Seperti cerita seorang ibu ini. Beliau memiliki 6 orang anak. Ketika anak pertamanya mulai bersekolah di SD, beliau sangat disiplin dalam mengatur waktu belajar putri pertamanya ini. Sebut saja namanya Putri. Setiap pulang sekolah, setelah ganti baju dan makan siang, tugas Putri adalah mengerjakan PR yang diberikan guru pada hari itu. Setelah selesai, Putri harus tidur siang. Sore hari, Putri belajar mengaji di TPA hingga menjelang Maghrib. Malam hari, adalah tugas Putri untuk belajar pelajaran esok hari dengan didampingi mamanya. Aktivitas ini berlangsung sejak Putri kelas satu hingga kelas tiga.

Menjelang kelas empat, Putri mulai bosan. "Ma, aku capai. Aku nggak mau sekolah," keluh Putri. Sudah dibujuk dengan berbagai cara, ternyata tetap saja Putri mogok sekolah. Akhirnya sang mama mengalah dan membiarkan Putri tidak sekolah. Sebagai gantinya, Putri diajak refreshing ke berbagai tempat wisata dan juga pusat perbelanjaan. Ini berlangsung selama hampir enam bulan. Kedisiplinan dan jadwal yang sangat ketat selam ini, ternyata harus dibayar mahal. 

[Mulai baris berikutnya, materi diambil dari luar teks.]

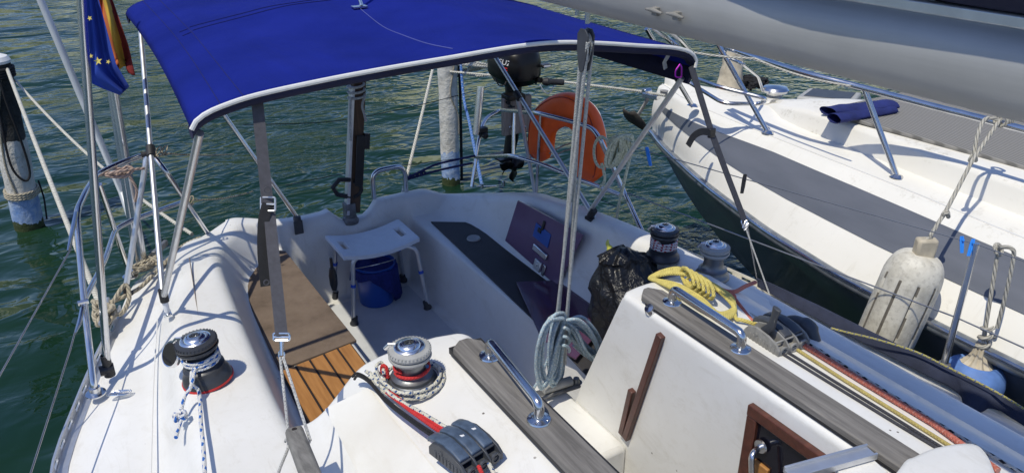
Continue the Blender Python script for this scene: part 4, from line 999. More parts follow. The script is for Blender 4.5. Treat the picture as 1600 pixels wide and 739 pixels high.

Mengapa hal itu bisa terjadi? 
Kalau kita mengingat kembali prinsip parenting yang diajarkan agama Islam, 7 tahun pertama kehidupan anak harus diisi dengan banyak bermain. Belajar pun harus dengan cara menyenangkan, tidak seperti orang dewasa yang tahan duduk berjam-jam. Bila ini kita abaikan, dampaknya akan sangat tidak menyenangkan. Ketika kecil, anak kita mungkin rajin sekali belajar, atas instruksi orang tuanya. Prestasinya juga mungkin sangat membanggakan dan memuaskan orang tua. Namun, begitu tiba saatnya dia harus benar-benar belajar sendiri, rasa bosan mulai menyergap. Sekolah dan belajar menjadi sesuatu yang sangat ditakuti dan dihindari. Na'udzubillahi min dzalik. Oleh karena itu, mari kita bimbing anak kita sesuai fitrahnya dan sesuai tuntunan ajaran Islam, agar kita tidak salah langkah. Jangan jadikan anak kita sebagai pelampiasan ambisi orang tua yang tertunda.